Christian Forestier du Haut Conseil de l’éducation Ancien recteur des académies de Créteil et de Versailles, aujourd’hui membre du Haut Conseil de l’éducation, Christian Forestier explique en quoi l’abandon de la carte scolaire réduirait à néant les efforts de mixité sociale.

Comment répondre aux parents qui contournent la carte scolaire pour fuir des établissements réputés difficiles ?

D’abord, on l’oublie trop, la question ne se pose pas dans les petites villes et les zones rurales. Elle n’interpelle que les gens vivant dans les grandes agglomérations, avec des périphéries cumulant les problèmes. En 1983, Alain Savary, alors ministre de l’Education nationale, avait fait une expérimentation : les habitants du département de la Côte-d’Or avaient eu le choix du collège pour leurs enfants entrant en 6e. J’étais recteur à Dijon. J’ai eu un peu plus de 10 % de demandes de dérogation, surtout dans les zones urbaines et en périphérie. Le débat, très virulent, concerne la région parisienne, Lyon, Marseille... Mais, vu de Clermont-Ferrand ou de Romorantin, il paraît bien exotique.

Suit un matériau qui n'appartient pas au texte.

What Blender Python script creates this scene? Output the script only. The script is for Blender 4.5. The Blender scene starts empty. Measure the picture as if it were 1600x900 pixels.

On peut estimer à un peu plus de 10 % les collèges avec de grosses difficultés, la moitié en région parisienne, l’autre moitié dans les grandes villes. Ces établissements doivent nous amener à réfléchir. Mais leur existence ne justifie pas une remise en cause du principe de la sectorisation. Le système ne ferait alors que se rigidifier : s’il y a libre choix, on déboucherait sur l’apparition d’une carte scolaire encore plus segmentée. Il n’y aurait aucune chance pour que l’on aille vers plus de mixité. Je n’arrive pas à comprendre comment on peut faire le lien. Par contre, je vois bien les avantages que les initiés peuvent en tirer. Ils savent déjà fort bien s’y retrouver. Ils n’auront plus alors à se cacher.

Que proposez-vous ?

Pour les établissements difficiles, il faut aller vers plus de discrimination dans l’attribution des moyens. L’origine sociale des élèves doit peser plus dans les dotations. Mais j’avoue une certaine perplexité. L’augmentation de leurs moyens est une condition nécessaire mais pas suffisante. Certains pourraient être fermés et leurs effectifs redistribués. Il y a une réflexion à mener. La France, ce n’est pas Les Mureaux : au nom d’un problème localisé, on ne peut tout de même pas tout casser.

La carte scolaire n’a-t-elle pas fait la preuve qu’elle était incapable d’assurer une mixité sociale ?

Elle ne peut pas tout faire. Pour régler le problème de Clichy-sous-Bois, faut-il permettre à la bourgeoisie des centres-ville d’accentuer ses privilèges et de choisir encore plus ses établissements ? Pour régler un problème que je ne conteste pas, faut-il remettre en cause un principe républicain fort, la mixité sociale ? Après l’abandon du service militaire, l’école est désormais le dernier endroit où l’on peut espérer avoir un peu de mixité.